Be realistic with your expectations

Not everyone’s going to see your “come hither” looks from across "The Twitter". Facebook probably feels like a meat market where no one is paying attention anymore. But if you don’t show up, you might miss your perfect match. Of course, you have to look your best once you’re there. Looking good online is about creating great content. When people see it and check you out even further, they’re going to be attracted to how useful your content is to them.

Content needs to be better than ever

If your content isn’t written for your audience, you won’t attract them. If the content isn’t valuable to your audience, you won’t engage them. Yes, they need to be able to see you, but first they have to want to. You’re competing with over a billion other people and many, many millions of pages on Facebook alone. The numbers across the social web are staggering. Why should anyone give their time and attention to you?
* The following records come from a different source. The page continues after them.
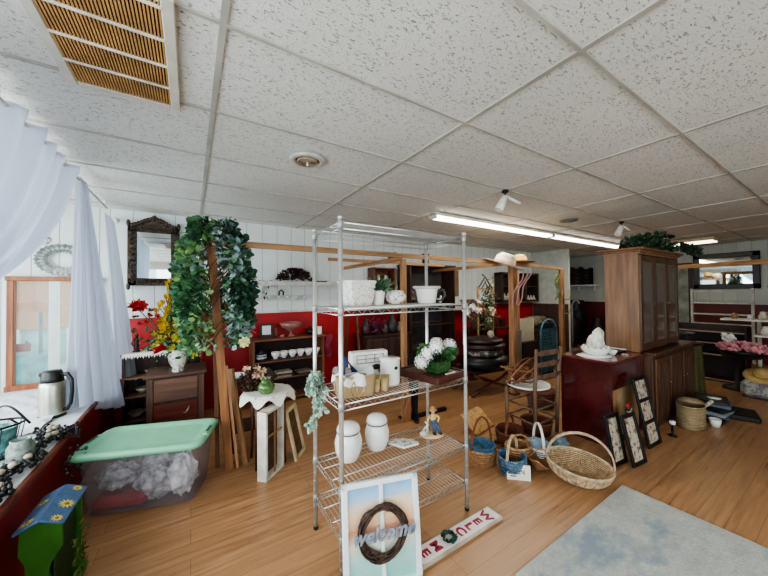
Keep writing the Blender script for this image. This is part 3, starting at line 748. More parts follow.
for k in range(220):
    a = random.uniform(0, 2*PI); r_ = random.uniform(.03,.09); q.leaf((r_*math.cos(a), r_*.5*math.sin(a)+0, .10+r_*1.1*math.sin(a)), (random.uniform(-1,1), random.uniform(-1,.2), random.uniform(-1,1)), .04, .5)
for k in range(160): q.leaf((random.uniform(-.10,.10), random.uniform(-.05,.05), random.uniform(.0,.09)), (random.uniform(-1,1), random.uniform(-1,.2), random.uniform(-1,1)), .04, .5)
q.build('cone_scales', M('#4d3427', .8, var=.5, vs=30), t)['kind'] = 'stuff'
q = MB()
for k in range(5): blossom(q, (random.uniform(-.08,.09), -.05, random.uniform(.1,.2)), .04)
q.build('dried_flowers', M('#c9a88c', .7), t)['kind'] = 'stuff'
bottle('glass_candle', 'pale frosted glass candle cup behind the green pot', 'candle holder', (.57, 2.88, .608), [(.001,0),(.03,0),(.03,.05),(.038,.1),(.034,.1),(.026,.05),(.001,.02)], M('#cfc6cf', .2, trans=.3))
t = T('end_table', 'dark red-brown end table behind the doily table', 'table', (.50, 3.25, 0))
MB().box((0,0,.65), (.42,.36,.025), bev=.005).build('tabletop', DARKWOOD, t)
for sx in (-1,1):
    for sy in (-1,1): MB().box((sx*.17, sy*.14, .32), (.03,.03,.64)).build('leg', WOOD('#5a2418', '#35130d', .45, 'z'), t)
MB().box((0,0,.6), (.36,.3,.07)).build('apron', WOOD('#5a2418', '#35130d', .45, 'x'), t)
MB().box((0,0,.18), (.36,.3,.015)).build('shelf', DARKWOOD, t)
bottle('white_bowl', 'shallow white bowl with dark contents on the red-brown end table', 'bowl', (.36, 3.15, .664), [(.001,0),(.04,0),(.09,.035),(.085,.035),(.04,.008),(.001,.006)], CHINA)
t = T('shadow_box', 'deep white box frame standing on edge under the small table', 'picture frame', (.55, 2.60, 0), .75)
MB().box((-.11,0,.265),(.02,.08,.53)).box((.11,0,.265),(.02,.08,.53)).box((0,0,.01),(.22,.08,.02)).box((0,0,.52),(.22,.08,.02)).build('frame', M('#ddd9cb', .5, var=.15), t)
MB().box((0,.02,.265),(.2,.01,.49)).build('back_panel', M('#5b463a', .7, var=.4, vs=20), t)
MB().box((.0,-.032,.265),(.012,.01,.49)).box((0,-.032,.33),(.2,.01,.012)).build('divider', PINEZ, t)
t = T('picture_frame', 'slim pale wooden frame leaning against the small table', 'picture frame', (.83, 2.74, 0), .5, rot=(-.22, 0, .9))
MB().box((-.09,0,.22),(.03,.02,.44)).box((.09,0,.22),(.03,.02,.44)).box((0,0,.015),(.18,.02,.03)).box((0,0,.425),(.18,.02,.03)).build('frame', M('#d9c9a3', .5, var=.2), t)
MB().box((0,.008,.22),(.17,.004,.4)).build('picture', M('#6b4a35', .6, var=.4, vs=12), t)

# ------------------------------------------------------------------ bookcase with cups on the back wall
t = T('bookcase', 'wooden bookcase of teacups against the red wall below the white shelf', 'bookcase', (1.13, 4.30, 0))
BW = WOOD('#8b5a3b', '#5d3826', .5, 'x'); BWZ = WOOD('#8b5a3b', '#5d3826', .5, 'z')
for sx in (-1,1): MB().box((sx*.46,0,.42),(.025,.3,.84)).build('side_panel', BWZ, t)
MB().box((0,.14,.42),(.9,.015,.84)).build('back_panel', M('#2a1a15', .7), t)
for z in (.06,.33,.56): MB().box((0,0,z),(.9,.28,.02)).build('shelf', BW, t)
MB().box((0,-.005,.845),(.98,.32,.026),bev=.004).build('top', BW, t)
# on top
t = T('picture_frame', 'small black frame with white picture on the teacup bookcase', 'picture frame', (.86, 4.33, .86), rot=(-.15,0,0))
MB().box((0,0,.09),(.17,.015,.18)).build('frame', BLACK, t); MB().box((0,-.009,.095),(.11,.004,.12)).build('picture', WHITE, t)
bottle('pedestal_bowl', 'large pink glass pedestal bowl on top of the teacup bookcase', 'bowl', (1.17, 4.27, .86), [(.001,0),(.06,0),(.055,.01),(.015,.02),(.014,.06),(.05,.08),(.13,.13),(.155,.19),(.148,.19),(.12,.135),(.04,.09),(.001,.085)], M('#cf8f86', .1, var=.1, trans=.45), n=28)
for i, (x, w_, c_) in enumerate([(.83,.17,'#231c1c'),(.84,.16,'#5d2b1f')]):
    S('stacked_book', MB().box((0,0,.008),(w_,.1,.016),bev=.002).box((.004,-.001,.008),(w_-.006,.1,.011)), M(c_, .6), ['black book lying in front of the small picture frame','brown book lying under the black book'][i], 'book', (x, 4.215, .8585+.017*(1-i)))
S('wooden_bookend', MB().box((0,0,.06),(.015,.1,.12)).box((.03,0,.006),(.08,.1,.012)), BWZ, 'wooden bookend between frame and pink bowl', 'bookend', (.97, 4.3, .859))
t = T('teapot', 'dark glazed teapot on top right of the teacup bookcase', 'teapot', (1.46, 4.3, .859))
MB().lathe([(.001,0),(.04,0),(.065,.03),(.065,.06),(.035,.09),(.001,.095)]).build('body', M('#2b2020', .2), t)
MB().tube([(.05,0,.04),(.09,0,.06),(.1,0,.09)], [.014,.01,.007]).build('spout', M('#2b2020', .2), t)
MB().tube([(-.055,0,.07),(-.1,0,.07),(-.1,0,.035),(-.06,0,.03)], .006).build('handle', M('#2b2020', .2), t)
MB().ball((0,0,.1), .012).build('lid_knob', M('#2b2020', .2), t)
bottle('pink_candle', 'short pink votive cup left of the pedestal bowl foot', 'candle holder', (1.04, 4.22, .859), [(.001,0),(.025,0),(.03,.035),(.026,.035),(.02,.006),(.001,.005)], M('#c9676a', .3))
bottle('white_mug', 'tall white mug at the right end of the bookcase top', 'mug', (1.56, 4.22, .859), [(.001,0),(.032,0),(.034,.01),(.034,.11),(.03,.11),(.029,.012),(.001,.01)], CHINA)
# teacups
def teacup():
    t = T('teacup', 'white teacup with dark rim and saucer in the bookcase row', 'teacup', (.95, 4.22, .571))
    MB().lathe([(.001,.008),(.018,.008),(.022,.016),(.04,.05),(.043,.075),(.04,.075),(.036,.05),(.001,.02)], n=18).build('cup', CHINA, t)
    MB().lathe([(.001,0),(.03,0),(.058,.012),(.056,.015),(.03,.005),(.001,.004)], n=18).build('saucer', M('#596069', .3), t)
    MB().ring((.052,0,.045), .018,.02,.004, 12, 5, tilt=Matrix.Rotation(PI/2,3,'X')).build('handle', CHINA, t)
    return t
cup = teacup(); cup.scale = (1.35,)*3; cup['group'] = 'teacups on the bookcase middle shelf'
for i in range(1, 6): dup(cup, (.95+.112*i, 4.22+.01*(i % 2), .571), .4*i)
for i, (x, z, s) in enumerate([(.77,.571,1.15),(.80,.341,1.)]):
    t = T('stacked_pot', ['grey striped pot with lid at left of the teacup shelf','grey striped pot at left of the lower bookcase shelf'][i], 'pot', (x, 4.24, z)); t.scale = (s,)*3
    MB().lathe([(.001,0),(.05,0),(.062,.03),(.06,.08),(.04,.09),(.001,.09)]).build('body', M('#3d4347', .3, var=.3), t)
    MB().lathe([(.063,.03),(.065,.04),(.063,.05)]).lathe([(.062,.06),(.064,.068),(.062,.076)]).build('stripe', M('#b9bec2', .3), t)
    MB().lathe([(.045,.09),(.03,.105),(.008,.11),(.01,.125),(.001,.13)]).build('lid', M('#3d4347', .3), t)
for i in range(5):
    S('stacked_book', MB().box((0,0,.012),(.2,.15,.024),bev=.002).box((0,-.002,.012),(.196,.151,.018)), M(['#8c8478','#4a3a34','#a39a88','#39302d','#7a6a5c'][i], .7), ['grey','dark brown','pale grey','blackish','tan'][i]+' book lying on the lower shelf under the teacups', 'book', (1.05+.27*(i // 3)+.02*(i % 2), 4.22, .3405+.0245*(i % 3)), .06*(i-2))
# wall shelf
t = T('wall_shelf', 'white scalloped wall shelf holding dark dried flowers', 'shelf', (1.42, 4.38, 1.60))
MB().box((0,0,0),(1.4,.2,.02),bev=.004).build('board', M('#d9d8cf', .5), t)
q = MB(); ap = [(-.7,0),(.7,0)] + [(.7-1.4*k/36, -.035-.022*abs(math.sin(PI*k/6))) for k in range(37)]
q.prism(ap, .012, Matrix.Translation((0,-.09,0)) @ Matrix.Rotation(PI/2,4,'X')); q.build('apron', M('#c9c8be', .5), t)
for sx in (-.6,.6): MB().prism([(0,0),(.15,0),(0,-.15)], .02, Matrix.Translation((sx,.095,-.01)) @ Matrix.Rotation(-PI/2,4,'Z') @ Matrix.Rotation(PI/2,4,'X')).build('bracket', WHITE, t)
t = T('peg_rack', 'white peg rack with round pegs beneath the scalloped shelf', 'peg rack', (1.10, BY-.012, 1.385))
MB().box((0,0,0),(.72,.02,.07),bev=.005).build('board', M('#cfd2cb', .5), t)
for k in range(6): MB().lathe([(.01,0),(.008,.05),(.018,.065),(.012,.08),(.001,.082)], m=Matrix.Translation((-.3+.12*k,-.01,0)) @ Matrix.Rotation(PI/2-.2,4,'X')).build('peg', WHITE, t)
S('hanging_ornament', MB().tube([(-.03,0,0),(-.03,0,.05),(0,0,.08),(.03,0,.05),(.03,0,0)], .012, 6), M('#4d3529', .7), 'small brown horseshoe ornament on the peg rack', 'ornament', (1.08, BY-.06, 1.42))
t = T('dried_flowers', 'mound of dark burgundy dried flowers on the white wall shelf', 'dried flowers', (1.25, 4.37, 1.612))
q = MB(); q2 = MB()
for k in range(420):
    a = random.uniform(0,PI); r_ = random.uniform(0,1)**.5; p = (.23*r_*math.cos(a), random.uniform(-.06,.05), .02+.15*r_*math.sin(a))
    (q if random.random() < .7 else q2).leaf(p, (math.cos(a)+random.uniform(-.5,.5), random.uniform(-1,.2), math.sin(a)+random.uniform(-.3,.5)), .045, .6)
q.build('dark_leaves', M('#38241c', .8, var=.5), t)['kind'] = 'stuff'; q2.build('burgundy_petals', M('#5d2024', .7, var=.4), t)['kind'] = 'stuff'
S('flat_black_pan', MB().box((0,0,.008),(.2,.1,.016),bev=.004), BLACK, 'flat black tray at the right part of the white wall shelf', 'tray', (1.62, 4.36, 1.611))

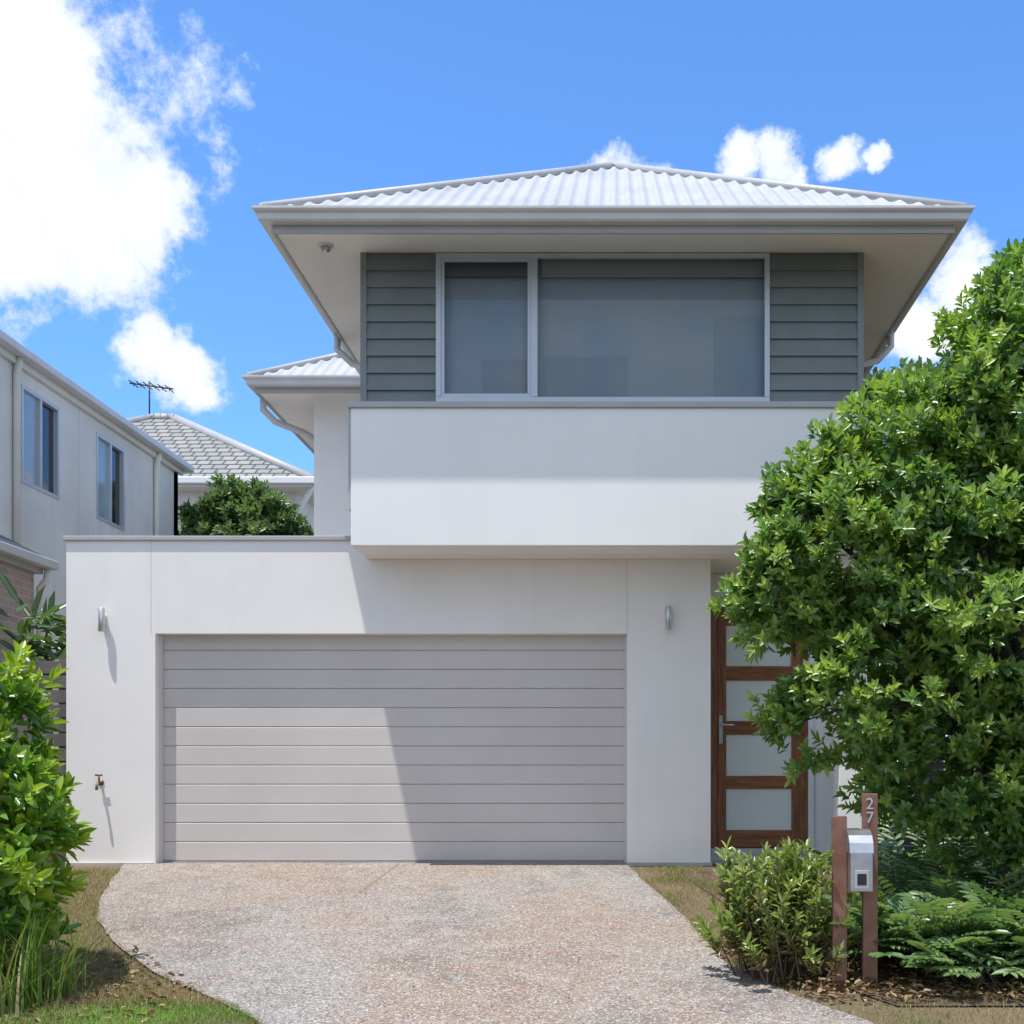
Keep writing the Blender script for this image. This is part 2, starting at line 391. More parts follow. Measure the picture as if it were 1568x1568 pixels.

There are plenty of other networks in the sea

Some people like being in a crowded, noisy room filled with potential. Others like to go to a quiet café to find someone who likes obscure everything. It’s nice to be where everyone is, but sometimes you just want to go where everybody knows your name. That’s where smaller networks like Instagram or Pinterest may be more valuable. But don't let the bigness of Facebook and Twitter stop you from building a small, engaged community there. (Even big cities like Toronto have lovely small, tight-knit communities.)

Focus on quality, not quantity

Dating a bunch of different people at once is hard work. Eventually, it gets so overwhelming, you have to just break it off with most of them. Getting to know someone as friends makes it easier to know if you want to take that next step. By the same token, getting to know a network’s value through research first can keep you from getting spread too thin. That means you’ll have more time to create stellar content!

It’s time to let go of all the ways the tools are letting you down and focus on trying new ways to communicate and build content that will make the tools work for you.

Don’t be a complainer. Be creative. Be courageous. Be compelling. You can create brilliantly awesome content!